Church plants that no longer bear fruit

Is one person’s “stability-protecting, past-perpetuating institution” another’s “inertia that is preserving our Gospel proclamation”?

“Though this county has lost a third of its population, it now has the third highest influx of Spanish speaking people. That building was built after the fire – in the Forties – they still call it ‘the new church,’” I say, showing off my reading. It is my custom to ask for a summary of the demographic context and the congregational history when I make a Sunday visit. While my sermon preparation is helped by knowledge of the congregation’s past, the truth is that most of our congregations have more history behind them than future before them.

The majority of our congregations, like the one where I’m the visiting preacher today, are located where they were planted a century ago. In every case, the community that gave them birth has relocated. Though the people around the congregation have changed, the congregation has remained fixed on the same land where it was established and, in many cases, fixed in the same rhythms of congregational life that worked for them decades ago, but no longer work today.

That’s one of the things people love about a church – it doesn’t move. It blooms where planted and, long after it has ceased to be fruitful, stays planted. …
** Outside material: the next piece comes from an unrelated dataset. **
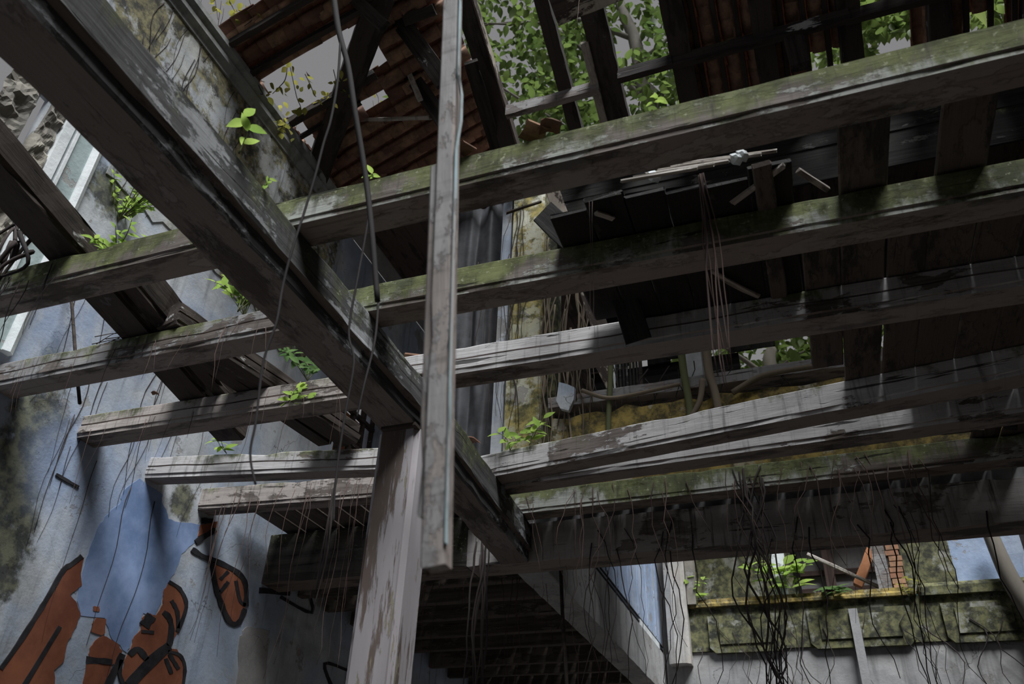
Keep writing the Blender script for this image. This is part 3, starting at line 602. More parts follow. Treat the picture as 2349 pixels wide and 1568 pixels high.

What is incomprehensible is that we call this stability-protecting, past-perpetuating institution “the Body of Christ.” All the gospels present Jesus as a ceaseless peripatetic. Never once did he say, “Settle down with me.” No, with vagabond Jesus it was always, “Follow me!”

One way to tell if a congregation is healthy is that it is on the move, trying to keep up with the machinations of the risen Christ. Thanks be to God the majority of our churches, though they may have been planted where they are a century ago, show a wonderful willingness to be in motion with the risen Christ.

That’s Will Willimon; read it all.

Compare to Derek Olsen’s recent Daily Episcopalian essay, Tiwwadi: Between Inertia and Incarnation. A snippet:

There is a logic of the ages embodied in tiwwadi [that is the way we have always done it] that inhibits careless tampering.

So, here’s my first major point: if someone calls “Tiwwadi” on you, take a step back and think carefully. What inertia are you trying to overcome—an inertia born of stagnation, or an inertia that is preserving our Gospel proclamation? When we starting looking from this perspective, we begin to recognize that a systematic dismantling of a congregation’s tiwwadi mechanism may accomplish more harm than good in the long run.